• WRITTEN EXERCISE: Keep to the lines between the one holding "Write part 3" and the one holding "w.build('downpipe', ['downpipe_tan'], hall, smooth=40)", inclusive, and write them out exactly.

• EXERCISE DATA:
----

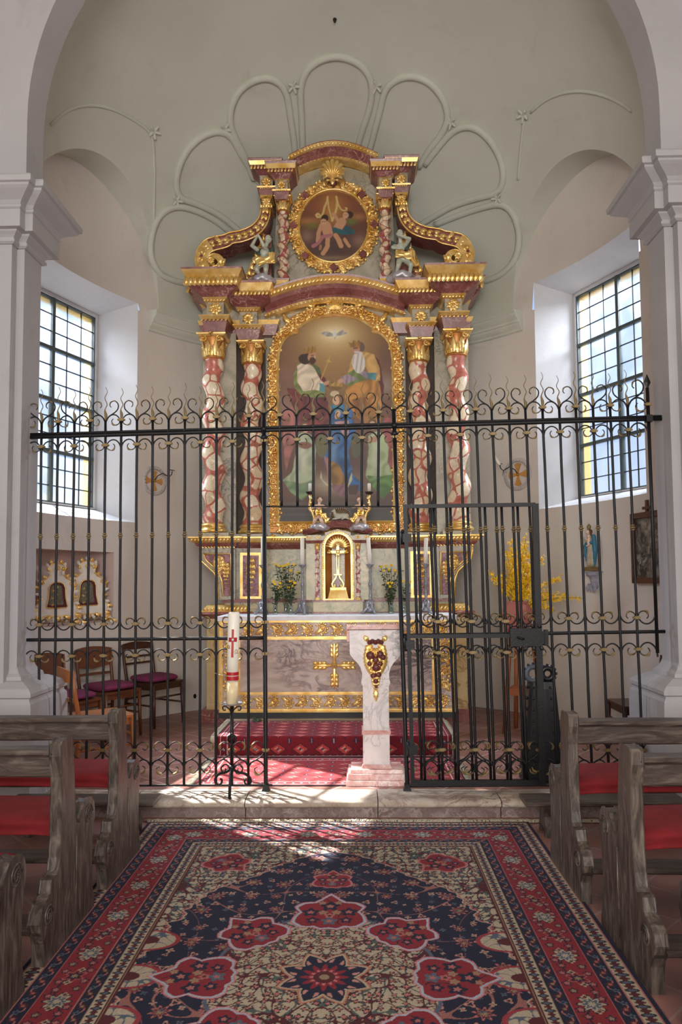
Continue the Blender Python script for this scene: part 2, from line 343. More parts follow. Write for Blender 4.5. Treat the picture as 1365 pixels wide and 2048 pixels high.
def drop(mb, f, x, z0, z1, w, H, m=None, m2=None):   # hanging carved fruit-and-leaf festoon
    n = 7
    for i in range(n):
        t = i/(n-1); z = z0+(z1-z0)*t; ww = w*(1-.72*t)*(.8+.4*sin(pi*min(1, t*1.5)))
        for s in (-1, 1):
            leaf(mb, f, (x, z), -pi/2+s*1.15, ww, ww*.3, H, -s*.8, m, 6); leaf(mb, f, (x, z), -pi/2+s*.5, ww*.8, ww*.26, H*1.2, s*.6, m, 6)
        dome(mb, f, (x+(.25*ww if i % 2 else -.2*ww), z), ww*.28, H*1.6, m2 or m, 9)
def vmesh(name, X, Y, Z, C, mat, parent=None):  # big grid with pigment colours
    h, w = X.shape; me = bpy.data.meshes.new(name); off = Vector((0, 0, 0)); q = parent
    while q is not None: off += q.location; q = q.parent
    co = np.stack([X-off.x, Y-off.y, Z-off.z], -1).reshape(-1, 3).astype(np.float32); idx = np.arange(h*w).reshape(h, w)
    f = np.stack([idx[:-1, :-1], idx[:-1, 1:], idx[1:, 1:], idx[1:, :-1]], -1).reshape(-1, 4).astype(np.int32)
    me.vertices.add(h*w); me.vertices.foreach_set('co', co.ravel()); me.loops.add(f.size); me.loops.foreach_set('vertex_index', f.ravel())
    me.polygons.add(len(f)); me.polygons.foreach_set('loop_start', np.arange(0, f.size, 4, dtype=np.int32)); me.polygons.foreach_set('loop_total', np.full(len(f), 4, dtype=np.int32))
    me.update(calc_edges=True); ca = me.color_attributes.new('Col', 'FLOAT_COLOR', 'POINT'); A = np.ones((h*w, 4), np.float32); A[:, :3] = C.reshape(-1, 3); ca.data.foreach_set('color', A.ravel())
    me.materials.append(mat); me.polygons.foreach_set('use_smooth', np.ones(len(f), bool)); o = bpy.data.objects.new(name, me); SC.collection.objects.link(o)
    if parent is not None: o.parent = parent
    return o
def mix2(C, M, col): c = np.array(lin(col)[:3]); C[:] = C*(1-M[..., None])+c*M[..., None]
def inpoly(X, Y, poly):
    r = np.zeros(X.shape, bool); n = len(poly); j = n-1
    for i in range(n):
        xi, yi = poly[i]; xj, yj = poly[j]
        if yi != yj: r ^= ((yi > Y) != (yj > Y)) & (X < (xj-xi)*(Y-yi)/(yj-yi)+xi)
        j = i
    return r
sun.rotation_euler = Vector((2.50, -2.02, -3.45)).to_track_quat('-Z', 'Y').to_euler()
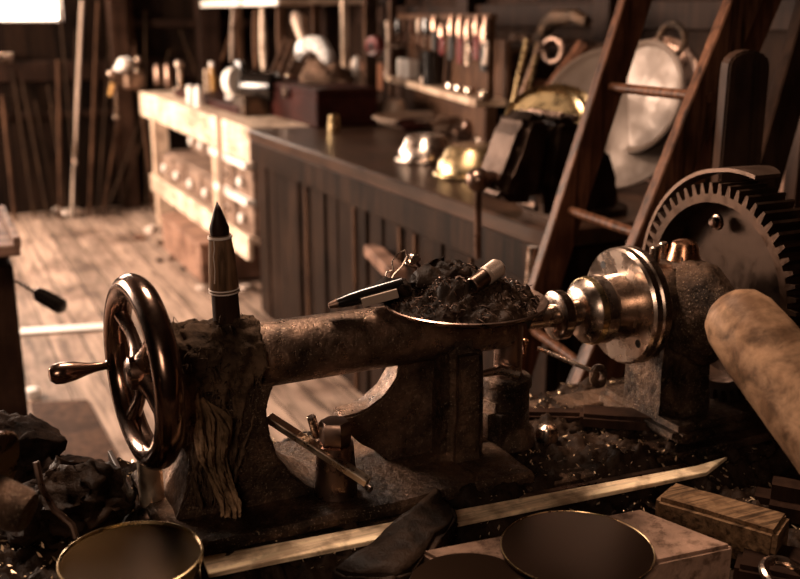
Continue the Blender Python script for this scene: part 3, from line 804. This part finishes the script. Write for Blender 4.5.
drawer_cab(5.95,6.72,.535,.70,3,1,'drawer','white','short upper rack of three small drawers with white knobs at the back of the shelf',x=BX+.22,dep=.3)
drawer_cab(4.66,5.26,.345,.71,2,2,'drawer','white','cabinet of four square pale drawers with bright pulls beside the dark bench',x=BX+.03,dep=.5,kr=.026)
m=M()
for z in (.535,.715):m.box((BX+.0,4.96,z),(.05,.60,.03),bev=.003)
build('shelf_edge',m,'white',label='pair of white edge strips above the square pale drawers',cat='edge strips')
# jar, white jug on the drawer rack
p=at(180,152,x=BX+.18);print('jar',p)
t=thing('jar',(BX+.18,5.85,.535),'banded amber glass jar on top of the long drawer rack','jar')
build('body',M().rev([(0,0),(0,.055),(.01,.06),(.1,.06),(.115,.05),(.12,0)],(BX+.17,5.78,.531),(0,0,1),24),'label',t)
build('lid',M().rev([(.12,0),(.12,.055),(.145,.055),(.147,0)],(BX+.17,5.78,.531),(0,0,1),24),'white',t)
build('white_jug',M().rev([(0,0),(0,.05),(.08,.06),(.14,.05),(.19,.03),(.2,.035),(.2,0)],(BX+.17,5.5,.531),V(.1,-.15,1),24),'white',label='white plastic jug leaning at the near end of the long drawer rack',cat='jug')

# ------------------------------------------------------------------ dark bench
DY0,DY1=2.06,4.6
t=thing('dark_bench',(BX+.5,(DY0+DY1)/2,0),'long dark bench with vertical board front running toward the vise','workbench')
m=M().box((BX+.58,(DY0+DY1)/2,.875),(1.20,DY1-DY0,.05),bev=.006);build('bench_top',m,'grain_dark',t)
build('apron',M().box((BX+.0,(DY0+DY1)/2,.80),(.03,DY1-DY0,.10),bev=.003),'benchv',t)
y=DY0+.02
i=0
while y<DY1-.02:
    w_=R.choice((.14,.17,.2,.12));w_=min(w_,DY1-y)
    if 3.83<y+w_/2<3.95:pass
    off=R.uniform(-.008,.008)
    build('front_board',M().box((BX+.03+off,y+w_/2,.375),(.03,w_-.008,.74),bev=.004),'benchv',t)
    y+=w_+ (.03 if i==7 else 0);i+=1
for px in (304,352,398,413,470):  # thin paler strips added for bright streaks on the front boards
    q=at(px,180,x=BX+.0);build('pale_strip',M().box((BX+.008,q.y,.375),(.012,.016,.72),bev=.002),'stick',t)
build('back_panel',M().box((BX+.3,(DY0+DY1)/2,.4),(.02,DY1-DY0-.04,.74),bev=.002),'black',t)
for y in (DY0+.05,DY1-.05):build('leg',M().box((BX+1.1,y,.42),(.09,.09,.84)),'benchv',t)
build('end_panel',M().box((BX+.6,DY0+.03,.42),(1.1,.03,.84)),'benchv',t)
p=at(378,258,x=BX-.03);print('stick',p)
build('wood_stub',M().bar(at(372,250,x=BX+.0),at(398,275,x=BX-.10),.06,.04,bev=.004),'boxwood',label='pale wooden stub jutting from the front of the dark bench',cat='wood stub')

# ------------------------------------------------------------------ vise at bench end
vx,vy=1.62,2.22;VS=1.22
t=thing('bench_vise',(vx,vy,.9),'large dark iron bench vise bolted on the near end of the dark bench','vise')
m=M().rev([(0,0),(0,.10),(.02,.10),(.03,.075),(.06,.07),(.07,0)],(vx,vy,.90),(0,0,1),28)
build('base',m,'vise',t)
def prof(pts,y0,th,bev=.012):
    return M().prism([at(x,y,y=y0) for x,y in pts],(0,th,0),bev)
m=prof([(548,222),(546,190),(552,150),(556,124),(563,117),(582,120),(592,135),(612,150),(622,185),(618,222)],2.14,.17,.018)
build('body',m,'vise',t)
m=prof([(505,203),(498,196),(507,172),(517,148),(523,126),(531,115),(546,112),(553,118),(551,150),(545,186),(540,205)],2.15,.15,.022)
build('front_jaw',m,'vise',t)
build('slide_bar',M().bar(at(530,195,y=2.22),at(600,205,y=2.22),.08,.08,bev=.01),'vise',t)
m=M()
for q in ((546,115),(560,118)):m.box(at(q[0],q[1],y=2.225)+V(0,0,.004),(.014,.15,.018),bev=.002)
build('jaw_plate',m,'darksteel',t)
VS=1.;VR=V(vx,vy,.9);sb=VR+(at(478,180,d=2.55)-VR)/VS;be=VR+(at(478,258,d=2.62)-VR)/VS
s0=at(510,188,y=2.22)
build('screw',M().cyl(s0,sb+V(.03,.0,.0),.022,.022,16),'vise',t)
m=M().ball(sb,.032,18);m.cyl(sb,be,.0095,n=12);m.cyl(sb+V(.015,0,0),sb+V(.045,0,0),.021,n=16)
build('tommy_bar',m,'darksteel',t,label='ball ended steel lever')
q=at(512,240,x=1.28);
p0=V(q.x,q.y,0);
build('leaning_rod',M().tube([V(1.30,q.y,0),V(1.345,q.y,.86)],[.016,.016],12),'steel',label='steel rod standing upright against the near end of the dark bench',cat='rod')

# ------------------------------------------------------------------ ladder
t=thing('ladder',(1.0,1.75,0),'old brown wooden ladder leaning to the right behind the headstock','ladder')
f0=V(1.0,1.9,0);dirf=V(.331,0,1)
n0=V(.88,1.58,0);dirn=V(.425,0,1)
f1=f0+dirf*2.9/1.12;n1=n0+dirn*2.55
def xat(z):return f0+dirf*z, n0+dirn*z
build('rail',M().bar(f0,f0+dirf*2.48,.075,.028,up=(0,1,0),bev=.003),'ladder',t)
build('rail',M().bar(n0,n0+dirn*2.35,.075,.028,up=(0,1,0),bev=.003),'ladder',t)
for z in (.16,.43,.71,.985,1.262,1.54,1.82,2.1):
    a_,b2=xat(z);build('rung',M().cyl(a_+V(0,.02,0),b2-V(0,.02,0),.011,n=14),'ladder',t)
# boards leaning behind the ladder
def lean(name,pa,pb,w_,th,mat,label,cat='board',da=1.9,db=1.9,up=(0,1,0)):
    a_=at(*pa,d=da);b2=at(*pb,d=db);d_=(a_-b2).normalized()
    tz=(b2.z)/d_.z
    foot=b2-d_*tz*1.0;top=a_+d_*((2.5-a_.z)/d_.z)
    return build(name,M().bar(foot,top,w_,th,up=up,bev=.003),mat,label=label,cat=cat)
lean('leaning_board',(768,0),(700,160),.06,.02,'redwood','reddish wooden board leaning just right of the ladder',da=2.15,db=2.15)
lean('leaning_board',(742,0),(690,120),.03,.03,'darkwood','narrow dark lath between the ladder rail and the reddish board',da=2.1,db=2.1)
lean('leaning_board',(815,0),(772,150),.075,.03,'darkwood','dark brown board leaning at the upper right beside the rounded post',da=2.0,db=2.0)
# rounded dark upright
pc3=at(742,150,d=1.9)
ax_=V(math.cos(YAW),-math.sin(YAW),0)
m=M();out=[]
for a in range(0,181,20):
    out.append(pc3+V(0,0,.0)+ax_*(.039*math.cos(math.radians(a)))+V(0,0,.155+.03*math.sin(math.radians(a))))
out=[V(pc3.x,pc3.y,0)+ax_*.042]+out+[V(pc3.x,pc3.y,0)-ax_*.042]
m.prism(out,V(math.sin(YAW),math.cos(YAW),0)*.05,.004)
build('upright_post',m,'darkwood',label='dark wooden upright with a rounded top behind the gear',cat='post')
pc4=at(790,120,d=2.3)
build('upright_board',M().box((pc4.x+.1,pc4.y,.6),(.16,.04,1.2)),'darkwood',label='wide dark board standing at the right edge behind the gear',cat='board')
# crate/wood beyond at right edge
q=at(790,165,z=.98);build('wooden_crate',M().box((q.x-.02,q.y-.12,.49),(.3,.3,.98),bev=.006),'boxwood',label='plain brown crate at the right edge beyond the gear guard',cat='crate')

# ------------------------------------------------------------------ things on the dark bench
TZ=.901
def bowl(px,py,r,h,mat,label,tilt=(0,0,1),zz=TZ):
    q=at(px,py,z=zz);o=V(q.x,q.y,zz)
    t=thing('pewter_bowl',o,label,'bowl')
    build('body',M().rev([(0,r*.98),(.004,r),(.014,r),(.016,r*.93),(h*.45,r*.9),(h*.6,r*.8),(h*.85,r*.72),(h,r*.62),(h,0)],o,tilt,36,caps=False),mat,t)
    build('rim',M().torus(o+V(0,0,.008),tilt,r,.006,40,8),mat,t)
bowl(426,161,.11,.095,'pewter','upturned pewter bowl at the left of the pair on the dark bench')
bowl(474,175,.135,.10,'brass','upturned pale brass bowl between the pewter bowl and the vise')
# big flat wooden bowl with dark handled tools
q=at(425,122,z=TZ+.03);o=V(q.x,q.y,TZ)
build('large_dish',M().rev([(0,0),(0,.12),(.03,.22),(.055,.25),(.06,.245),(.03,.205),(.012,.12),(.012,0)],o,(0,0,1),48,caps=False),'tin',label='wide shallow dish on the dark bench behind the pewter bowls',cat='dish')
for i,(x0,y0,x1,y1) in enumerate([(395,124,450,117),(402,128,455,121)]):
    a_=at(x0,y0,z=TZ+.05);b2=at(x1,y1,z=TZ+.065)
    t=thing('file',a_,['farther dark handled file lying across the wide dish','nearer dark handled file lying across the wide dish'][i],'file')
    build('handle',M().tube([a_,a_.lerp(b2,.1),a_.lerp(b2,.3),a_.lerp(b2,.5)],[.006,.018,.018,.012],10),'redbox',t)
    build('blade',M().cyl(a_.lerp(b2,.5),b2,.008,n=8),'darksteel',t)
# small brass bottle
q=at(334,133,z=TZ);o=V(q.x,q.y,TZ)
t=thing('brass_bottle',o,'small bright brass bottle with ridged neck on the dark bench','bottle')
build('body',M().rev([(0,0),(0,.026),(.005,.028),(.05,.028),(.06,.02),(.062,0)],o,(0,0,1),20),'brass',t)
build('cap',M().rev([(.06,0),(.06,.024),(.08,.024),(.085,.015),(.086,0)],o,(0,0,1),20),'brass',t)
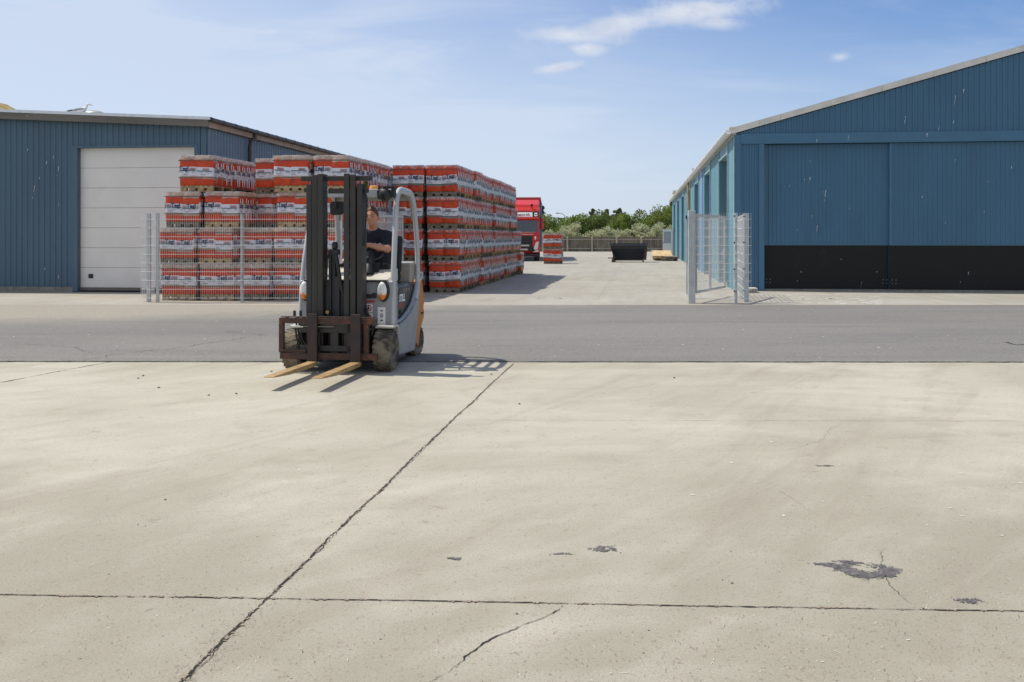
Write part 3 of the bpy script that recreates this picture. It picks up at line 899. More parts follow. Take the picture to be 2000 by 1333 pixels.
w.build('eaves_board', ['white_trim'], hall)
w = MB()
w.tube([(-0.1, 25.0, 4.36), (-0.1, 25.0, 4.2), (-0.09, 24.7, 2.4)], 0.05, 8)
w.tube([(-0.09, 24.7, 2.4), (-0.09, 24.7, 0.0)], 0.05, 8)
w.build('downpipe', ['downpipe_tan'], hall, smooth=40)


def tuft(loc, size, seed, label):
    r = random.Random(seed); t = MB()
    for k in range(160):
        a = r.uniform(0, 6.28); rr = size * r.random() ** .6
        x, y = rr * math.cos(a), rr * math.sin(a) * 2.2
        h = size * r.uniform(.5, 1.3); q = r.uniform(0, 6.28); ww = size * .08
        t.poly([(x - ww * math.cos(q), y - ww * math.sin(q), 0), (x + ww * math.cos(q), y + ww * math.sin(q), 0), (x + r.gauss(0, .3) * size, y + r.gauss(0, .3) * size, h)], 0)
    o = t.build('moss_tuft', ['moss'], fixn=False)
    o.location = loc; o.rotation_euler = (0, 0, -TH)
    tag(o, label, 'moss', 'moss tufts in the gutter of the right hall')


def hallpt(a, b, z):
    return RC + G(a, b, z)


tuft(hallpt(-0.05, 0.1, 4.47), 0.09, 1, 'yellow moss tuft at the near front corner of the right hall gutter')
tuft(hallpt(-0.1, 17.5, 4.44), 0.16, 2, 'yellow moss tuft halfway along the right hall gutter')
tuft(hallpt(-0.1, 42, 4.45), 0.26, 3, 'rounded yellow moss tuft near the far end of the right hall gutter')
# open white door at the far end of the wall
dr = thing('open_door', 'open white door with tall glass pane standing out from hall wall', 'door', hallpt(-0.04, 51.0, 0.0), -TH)
d = MB()
d.box(-0.80, -0.70, 0, .05, .03, 2.1, 0); d.box(-.16, 0, 0, .05, .03, 2.1, 0); d.box(-.7, -.16, 0, .05, .03, 1.0, 0); d.box(-.7, -.16, 0, .05, 1.9, 2.1, 0)
d.build('door_leaf', ['white_door'], dr)
d = MB(); d.box(-.69, -.17, .018, .032, 1.0, 1.9, 0); d.build('glass_pane', ['print_grey'], dr)
d = MB(); d.box(-.76, -.70, -.05, -.002, 1.0, 1.04, 0); d.build('handle', ['black_plastic'], dr)
d = MB(); d.box(0.0, 0.04, -.02, .07, 0, 2.15, 0); d.build('door_post', ['rust_light'], dr)
# block by the corner
d = MB(); d.box(0, .26, 0, .5, 0, .13, 0); d.box(.02, .24, -.02, -.001, .02, .11, 1)
o = d.build('concrete_block', ['concrete_block', 'plinth'], bevel=.01); o.location = (5.53 , 23.95, 0); o.rotation_euler = (0, 0, -TH)
o.location = (6.28, 26.6, 0)
tag(o, 'low pale concrete block lying beside the corner of the right hall', 'block')

# ------------------------------------------------------------------ left hall
LC = Vector((-8.14, 26.6, 0))
lh = thing('metal_shed', 'low dark blue ribbed shed with a large white sectional door on the left', 'shed', LC, -TH)
LW, LL = 16.0, 24.0


def lz(a):      # a is negative to the left
    return 4.42 + 0.050 * (-a)


D0, D1 = -3.66, -0.33       # door opening
w = MB()
ribbed(w, -LW, -0.14, lambda a: 0.14, lz, 0.165, 0.022, 0, 0, holes=((D0, D1, 0.0, 3.90),))
w.box(-0.14, 0.0, -0.03, 0.06, 0.14, 4.42, 0)
w.box(D0 - .14, D0, -0.03, 0.20, 0.02, 3.90, 0)
w.box(D1, D1 + .10, -0.03, 0.20, 0.02, 3.90, 0)
w.box(D0 - .14, D1 + .10, -0.034, 0.20, 3.902, 3.96, 0)
rs = random.Random(8)
streaks(w, [(-4.35, 3.7, .1), (-4.2, 3.4, .12), (-4.25, 3.2, .08), (-4.75, 3.15, .1), (-4.55, 3.55, .1), (-6.4, 2.75, .12), (-5.1, 3.9, .12), (-6.1, 1.2, .06), (-4.6, .65, .06), (-4.2, .45, .1), (-4.95, 2.6, .06), (-.35, 3.75, .05), (-4.2, 2.4, .05), (-4.9, 2.9, .2)], -0.027, 1, 9)
w.build('front_wall', ['blue_left', 'dropping'], lh, fixn=False)
w = MB()
w.box(-LW, D0 - .14, -0.02, .2, 0, .138, 0)
w.build('plinth', ['plinth'], lh)
# sectional door
d = MB()
zs = [0.12 + k * 0.541 for k in range(8)]
for k in range(7):
    d.box(D0, D1, 0.14, 0.19, zs[k] + .008, zs[k + 1] - .004, 0)
    d.box(D0, D1, 0.145, 0.185, zs[k] - .004, zs[k] + .008, 1)
    for j in (1, 2, 3, 4):
        zz = zs[k] + j * .534 / 5
        d.box(D0, D1, 0.138, 0.1395, zz - .003, zz + .003, 0)
o = d.build('sectional_door', ['white_door', 'seam'], lh)
d = MB(); d.box(D0 + .23, D0 + .37, .125, .1385, .37, .49, 0); d.build('latch', ['black_plastic'], o, bevel=.01)
d = MB(); d.box(D0, D1, .13, .2, .04, .115, 0); d.build('bottom_seal', ['gutter_dark'], o)
# side wall
w = MB()
w.M = Matrix.Rotation(math.radians(90), 4, 'Z')        # (x,y)->(-y,x): faces +x
ribbed(w, 0.0, LL, lambda a: 0.0, lambda a: 4.40, 0.20, 0.03, 0, 0)
w.M = Matrix.Identity(4)
w.box(-LW, 0, LL - .1, LL, 0, 4.4, 0); w.box(-LW, -LW + .1, 0, LL, 0, 5.1, 0)
w.build('side_wall', ['blue_left_side'], lh, fixn=False)
w = MB()
w.prism([(-LW, lz(-LW)), (0.14, lz(.14)), (0.14, lz(.14) + .18), (-LW, lz(-LW) + .18)], 'y', -0.20, -0.16, 0)
streaks(w, [(-5.0, 4.80, .06), (-4.8, 4.83, .03)], -0.203, 1, 9)
w.build('front_fascia', ['fascia_wood', 'dropping'], lh)
w = MB()
for k in range(6):
    x1 = 0.2 - k * 2.7; x0 = x1 - 2.696
    w.prism([(x0, lz(x0) + .182), (x1, lz(x1) + .182), (x1, lz(x1) + .26), (x0, lz(x0) + .26)], 'y', -0.22 - .002 * (k % 2), -0.14, 0)
w.build('roof_flashing', ['flashing'], lh)
w = MB()
w.prism([(-LW - .2, lz(-LW) + .19), (0.16, lz(.16) + .19), (0.16, lz(.16) + .23), (-LW - .2, lz(-LW) + .23)], 'y', -0.13, LL, 0)
w.prism([(-LW - .2, lz(-LW) + .0), (0.10, lz(.1) + .0), (0.10, lz(.1) + .18), (-LW - .2, lz(-LW) + .18)], 'y', 0.07, LL - .15, 0)
w.build('roof', ['flashing'], lh)
w = MB(); w.box(0.11, 0.14, -.155, LL, 4.40, 4.55, 0); w.build('side_fascia', ['fascia_side'], lh)
w = MB()
n = 8
rings = []
for yy in [-.2 + k * .8 for k in range(31)]:
    w.tube([(0.20, yy, 4.60), (0.20, yy + .79, 4.60)], .062, 10)
    w.tube([(0.20, yy, 4.60), (0.20, yy + .03, 4.60)], .070, 10)
w.build('gutter', ['brown_pipe'], lh, smooth=50)
w = MB()
w.tube([(.20, 2.9, 4.58), (.20, 2.9, 4.42), (.12, 2.75, 4.28), (.09, 2.75, 4.15), (.09, 2.75, .0)], .05, 10)
w.build('downpipe', ['brown_pipe'], lh, smooth=50)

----

• FINISHED TASK:
Write part 3 of the bpy script that recreates this picture. It picks up at line 899. More parts follow. Take the picture to be 2000 by 1333 pixels.
w.build('eaves_board', ['white_trim'], hall)
w = MB()
w.tube([(-0.1, 25.0, 4.36), (-0.1, 25.0, 4.2), (-0.09, 24.7, 2.4)], 0.05, 8)
w.tube([(-0.09, 24.7, 2.4), (-0.09, 24.7, 0.0)], 0.05, 8)
w.build('downpipe', ['downpipe_tan'], hall, smooth=40)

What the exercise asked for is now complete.